The commands provided by the vTDS core allow a user to deploy a cluster (vtds deploy), release the resources associated with a cluster (vtds remove), validate a final configuration (vtds validate), review a final configuration (vtds show_config) and view the annotated base default configuration of the selected layers (vtds base_config). Using these a user can design and manage a cluster to run an application like OpenCHAMI for development or testing purposes on virtual resources, greatly reducing the need for dedicated development hardware.

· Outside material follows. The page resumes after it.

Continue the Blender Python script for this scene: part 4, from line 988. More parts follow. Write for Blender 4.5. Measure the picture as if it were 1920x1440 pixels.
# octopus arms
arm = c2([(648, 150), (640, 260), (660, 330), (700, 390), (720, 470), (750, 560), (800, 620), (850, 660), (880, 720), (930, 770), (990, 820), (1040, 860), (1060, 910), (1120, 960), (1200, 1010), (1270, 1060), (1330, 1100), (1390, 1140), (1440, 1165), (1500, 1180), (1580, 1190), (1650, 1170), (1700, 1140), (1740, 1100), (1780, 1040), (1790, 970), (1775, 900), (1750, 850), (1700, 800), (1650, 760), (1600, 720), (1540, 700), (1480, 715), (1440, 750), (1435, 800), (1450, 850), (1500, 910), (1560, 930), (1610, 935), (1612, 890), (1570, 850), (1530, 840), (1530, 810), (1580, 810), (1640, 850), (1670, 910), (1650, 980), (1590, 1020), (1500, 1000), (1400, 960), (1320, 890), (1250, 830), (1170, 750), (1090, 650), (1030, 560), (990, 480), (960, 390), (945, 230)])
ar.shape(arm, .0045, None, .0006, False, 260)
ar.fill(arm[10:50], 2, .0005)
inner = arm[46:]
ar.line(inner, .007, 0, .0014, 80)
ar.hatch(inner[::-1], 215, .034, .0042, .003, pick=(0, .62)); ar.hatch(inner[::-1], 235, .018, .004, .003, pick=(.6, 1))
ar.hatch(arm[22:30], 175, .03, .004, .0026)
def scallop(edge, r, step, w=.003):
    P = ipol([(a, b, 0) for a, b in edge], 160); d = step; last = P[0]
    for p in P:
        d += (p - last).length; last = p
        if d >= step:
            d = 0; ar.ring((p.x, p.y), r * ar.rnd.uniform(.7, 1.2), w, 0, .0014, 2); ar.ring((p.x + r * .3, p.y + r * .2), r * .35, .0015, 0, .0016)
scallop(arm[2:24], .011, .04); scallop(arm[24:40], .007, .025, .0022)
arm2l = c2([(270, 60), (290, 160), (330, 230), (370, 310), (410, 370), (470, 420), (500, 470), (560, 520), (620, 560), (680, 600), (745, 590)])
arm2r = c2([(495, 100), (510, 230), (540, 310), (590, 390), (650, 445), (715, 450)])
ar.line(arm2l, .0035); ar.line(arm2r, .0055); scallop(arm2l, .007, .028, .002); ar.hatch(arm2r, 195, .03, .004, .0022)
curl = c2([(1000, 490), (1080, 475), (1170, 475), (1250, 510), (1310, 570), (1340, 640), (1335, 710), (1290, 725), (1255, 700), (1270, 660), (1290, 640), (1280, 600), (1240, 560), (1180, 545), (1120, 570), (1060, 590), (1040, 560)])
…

The key concepts within vTDS are, Virtual Blades, Blade Interconnects, Virtual Nodes and Virtual Networks. In addition to these, vTDS supports registration of secrets through the Provider Layer for the sake of preserving and protecting secret data needed during and beyond the deployment. Virtual Blades, Blade Interconnects and Secrets are created, accessed and managed through the Provider Layer. Virtual Blades are customized for use by a specific cluster by the Platform Layer. Virtual Nodes and Virtual Networks are created, accessed and managed through the Cluster Layer, and, finally, the details of application deployment are provided by the Application Layer. Each layer exports an API to the layers above it, allowing portable access to the constructs and activities within that layer. For example, the Provider Layer exports API objects that allow layers above it to manipulate and inspect Virtual Blades, Network Interconnects and Secrets. The other layers provide similar access. Since the architecture is layered, only a given layer and the layers above it can access a given layer API. For example, the Application layer can access the Cluster layer but the Platform layer cannot.

OpenCHAMI On vTDS

The current implementation of OpenCHAMI on vTDS consists of the vTDS core and base library configured to use the following Layer Implementations:

  • vtds-provider-gcp: a Provider Layer implementation designed to obtain resources from the Google Cloud Platform (GCP) and make them available to a vTDS cluster.
  • vtds-platform-ubuntu: a Platform Layer implementation designed to for Virtual Blades running the Ubuntu distribution of Linux.
  • vtds-cluster-kvm: a Cluster Layer implementation using KVM, libvirt and VxLAN facilities to deploy Virtual Nodes on Virtual Blades and Virtual Networks on Blade Interconnects.
  • vtds-application-openchami: an Application Layer with the ability to deploy OpenCHAMI using the Quadlet based deployment described in the 2025 OpenCHAMI Tutorial or to deploy a bare cluster ready for use in manually following the 2025 OpenCHAMI Tutorial.

The default deployment of OpenCHAMI on vTDS is driven from a core configuration built from a template currently found in the vtds-configs repository hosted within HPE’s public GitHub organization. That template pulls in canned configurations from a Provider Layer configuration, a Platform Layer configuration, a Cluster Layer configuration and an Application Layer configuration. While these canned configurations are currently hosted by HPE’s GitHub organization, the plan is to move them and the OpenCHAMI Application layer code under the OpenCHAMI organization soon.

This default deployment creates a GCP project containing a single instance which acts as a Virtual Blade. This Virtual Blade runs Ubuntu Linux, provides a RedFish server implemented using Sushy-Tools to access managed nodes, and hosts one management Virtual Node and up to 4 managed (compute) Virtual Nodes. OpenCHAMI itself runs on the management node, and the managed nodes network boot from OpenCHAMI over a cluster Virtual Network. The current implementation supports up to 16 managed nodes running on up to 4 Virtual Blades without a significant configuration change. Changes to this default deployment can be localized to a given user’s cluster by simply adding them to the core configuration, or shared by creating and publishing configuration overlay files for the affected layers.

Development Status

The code for OpenCHAMI on vTDS is still under development and is still a bit fragile (early alpha stage), but it does work and is publicly available. Work to remove the fragility by improving templating is underway and should be finished soon. Meanwhile, anyone is welcome to take OpenCHAMI on vTDS for a spin.

Getting Started

Those interested in finding out more or trying OpenCHAMI on vTDS should start with the OpenCHAMI on vTDS Getting Started Guide. This contains the information needed to set up and run OpenCHAMI on vTDS and perform some simple operations on the resulting cluster.